Over the years, Christmas has come to mean a lot to me as a joint celebration. This year, with Snake in Hungary, the Jew and the Chinese Communist boy made a half-hearted go of it. We dressed the tiny fake tree that Snake and I used in our early years, lit Chanukah candles, put on the Boney M Christmas album and made that traditional Yule dinner: lamb curry.

Still, you got to admit, any occassion for presents is an occassion for presents. Here's what I got:

Looney Tunes Golden Collection
Meshell N'Degéocello's new album (which is really rich on first listen - really present live drums with a misty, triphoppy top)
Barbra Streisand's new album (from Tutu, I'm not expecting to like it)

But wait! There are gifts from ME to ME! I realized that I need a faster computer the way a Slate Junco needs a chainsaw (that was for you, [livejournal.com profile] redrunner), so I ditched that obsession and just bought a new CD drive to replace the dying one. And better! It reads and burns DVDs!
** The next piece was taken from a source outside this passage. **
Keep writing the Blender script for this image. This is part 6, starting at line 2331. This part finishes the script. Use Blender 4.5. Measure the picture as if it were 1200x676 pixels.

Then, after three hours of tryouts (thank you for your patience, Carbon Computing) I opted for a $189 drawing tablet instead of a $2600 one. It's a Wacom Intuos2 4X5 tablet and I'm loving it, baby! Loving it. I draw in a tiny cramped fashion anyway, so not having room for big brushstrokes is fine with me. I hope to post the results of tests shortly.

In response to a response, I just coined the word "Humbuggery" which sounds like a much more pleasant way Ebenezer could have spent his nights.

And now, I'm going to watch faggy videos including the Judy Garland biopic with Judy Davis from a couple of years ago, and then get into bed to finish off Fall on Your Knees which is, as they say, a read and a half.

Date: 2003-12-25 07:23 pm (UTC)
From: [identity profile] 33mhz.livejournal.com
You need to put on your own Christmas special: "A Commie-Jew Christmas". It would effortlessly be the best Christmas show ever.

Date: 2003-12-25 11:27 pm (UTC)
From: [identity profile] redrunner.livejournal.com
If juncoes had chainsaws they'd get my vote.

That doesn't make sense, but it's true.